Transcribe the whole listing without a single picture.
════════════════════
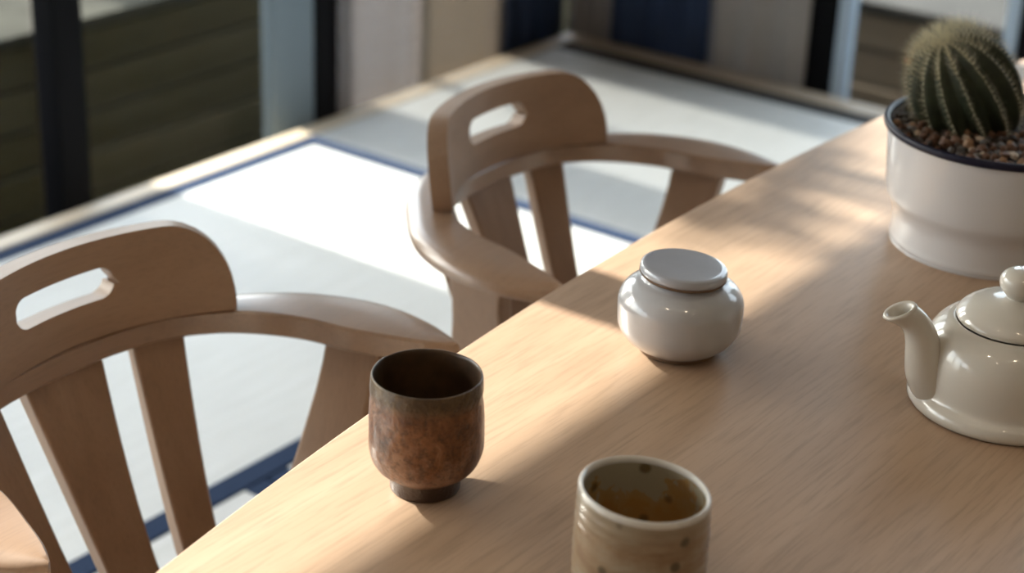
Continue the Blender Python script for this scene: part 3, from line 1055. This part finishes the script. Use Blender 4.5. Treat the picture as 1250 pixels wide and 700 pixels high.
    for i in range(NR):
        phi = 2 * PI * i / NR
        prev = None
        n = 26
        for j in range(n + 1):
            th = 0.06 + (2.3 - 0.06) * j / n
            hw = 0.0008 / max(0.012, RM * math.sin(th))
            c0 = surf(phi, th); nrm = (surf(phi, th) - cen); nrm.normalize()
            l = surf(phi - hw, th) + nrm * 0.0005
            r = surf(phi + hw, th) + nrm * 0.0005
            m_ = c0 + nrm * 0.0011
            row = [bf.verts.new(ROT @ q + base) for q in (l, m_, r)]
            if prev:
                for k in range(2):
                    bf.faces.new((prev[k], prev[k + 1], row[k + 1], row[k]))
            prev = row
            if j % 1 == 0:
                nn = 30 if th < 0.75 else 13
                for q in range(nn):
                    a = rnd.uniform(0, 2 * PI)
                    tang = nrm.orthogonal().normalized()
                    bt = nrm.cross(tang)
                    spread = rnd.uniform(0.35, 1.1)
                    dr = (nrm + (tang * math.cos(a) + bt * math.sin(a)) * spread + Vector((0, 0, 0.5 if th < 0.8 else 0.1))).normalized()
                    ln = rnd.uniform(0.006, 0.0125) * (1.7 if th < 0.75 else 1.0)
                    spine(ROT @ m_ + base, ROT @ dr, ln, 0.00010)
    felt = from_bm('areole_line', bf, M['areole'], body)
    felt['kind'] = 'stuff'
    sp = from_bm('spines', bs, M['spine'], body, smooth=False)
    sp['kind'] = 'stuff'
    # dried flower by the crown
    bud = lathe('dried_flower', [(0.0, 0.0), (0.003, 0.001), (0.0042, 0.006), (0.0028, 0.011), (0.0, 0.013)], M['bud'], body, 12, None, 2)
    d0 = ROT @ (surf(math.radians(195), 0.85))
    bud.location = base + d0
    bud.rotation_euler = (ROT @ (surf(math.radians(195), 0.85) - cen)).to_track_quat('Z', 'Y').to_euler()
    return P
cactus()

# ------------------------------------------------------------------ ceiling spots
for i, (x, y) in enumerate([(-0.9, 0.2), (0.1, 0.5), (1.0, 0.4), (-0.4, -0.7), (0.6, -0.8), (1.5, 1.6)]):
    s = empty('ceiling_spot', (x, y, 2.75), 'small black ceiling downlight above the seating, out of the picture', 'lamp', 'ceiling downlights')
    lathe('housing', [(0.0, 0.0), (0.07, 0.0), (0.07, -0.04), (0.065, -0.04), (0.060, -0.02), (0.0, -0.02)], M['lamp'], s, 24, None, 1)
    ld = bpy.data.lights.new('bulb', 'SPOT')
    ld.energy = 7
    ld.shadow_soft_size = 0.05
    ld.spot_size = math.radians(110)
    ld.spot_blend = 0.6
    ld.color = (1.0, 0.80, 0.58)
    lo = bpy.data.objects.new('bulb', ld)
    COL.objects.link(lo)
    lo.parent = s
    lo.location = (0, 0, -0.09)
════════════════════
» THE RESULT
Continue the Blender Python script for this scene: part 3, from line 1055. This part finishes the script. Use Blender 4.5. Treat the picture as 1250 pixels wide and 700 pixels high.
    for i in range(NR):
        phi = 2 * PI * i / NR
        prev = None
        n = 26
        for j in range(n + 1):
            th = 0.06 + (2.3 - 0.06) * j / n
            hw = 0.0008 / max(0.012, RM * math.sin(th))
            c0 = surf(phi, th); nrm = (surf(phi, th) - cen); nrm.normalize()
            l = surf(phi - hw, th) + nrm * 0.0005
            r = surf(phi + hw, th) + nrm * 0.0005
            m_ = c0 + nrm * 0.0011
            row = [bf.verts.new(ROT @ q + base) for q in (l, m_, r)]
            if prev:
                for k in range(2):
                    bf.faces.new((prev[k], prev[k + 1], row[k + 1], row[k]))
            prev = row
            if j % 1 == 0:
                nn = 30 if th < 0.75 else 13
                for q in range(nn):
                    a = rnd.uniform(0, 2 * PI)
                    tang = nrm.orthogonal().normalized()
                    bt = nrm.cross(tang)
                    spread = rnd.uniform(0.35, 1.1)
                    dr = (nrm + (tang * math.cos(a) + bt * math.sin(a)) * spread + Vector((0, 0, 0.5 if th < 0.8 else 0.1))).normalized()
                    ln = rnd.uniform(0.006, 0.0125) * (1.7 if th < 0.75 else 1.0)
                    spine(ROT @ m_ + base, ROT @ dr, ln, 0.00010)
    felt = from_bm('areole_line', bf, M['areole'], body)
    felt['kind'] = 'stuff'
    sp = from_bm('spines', bs, M['spine'], body, smooth=False)
    sp['kind'] = 'stuff'
    # dried flower by the crown
    bud = lathe('dried_flower', [(0.0, 0.0), (0.003, 0.001), (0.0042, 0.006), (0.0028, 0.011), (0.0, 0.013)], M['bud'], body, 12, None, 2)
    d0 = ROT @ (surf(math.radians(195), 0.85))
    bud.location = base + d0
    bud.rotation_euler = (ROT @ (surf(math.radians(195), 0.85) - cen)).to_track_quat('Z', 'Y').to_euler()
    return P
cactus()

# ------------------------------------------------------------------ ceiling spots
for i, (x, y) in enumerate([(-0.9, 0.2), (0.1, 0.5), (1.0, 0.4), (-0.4, -0.7), (0.6, -0.8), (1.5, 1.6)]):
    s = empty('ceiling_spot', (x, y, 2.75), 'small black ceiling downlight above the seating, out of the picture', 'lamp', 'ceiling downlights')
    lathe('housing', [(0.0, 0.0), (0.07, 0.0), (0.07, -0.04), (0.065, -0.04), (0.060, -0.02), (0.0, -0.02)], M['lamp'], s, 24, None, 1)
    ld = bpy.data.lights.new('bulb', 'SPOT')
    ld.energy = 7
    ld.shadow_soft_size = 0.05
    ld.spot_size = math.radians(110)
    ld.spot_blend = 0.6
    ld.color = (1.0, 0.80, 0.58)
    lo = bpy.data.objects.new('bulb', ld)
    COL.objects.link(lo)
    lo.parent = s
    lo.location = (0, 0, -0.09)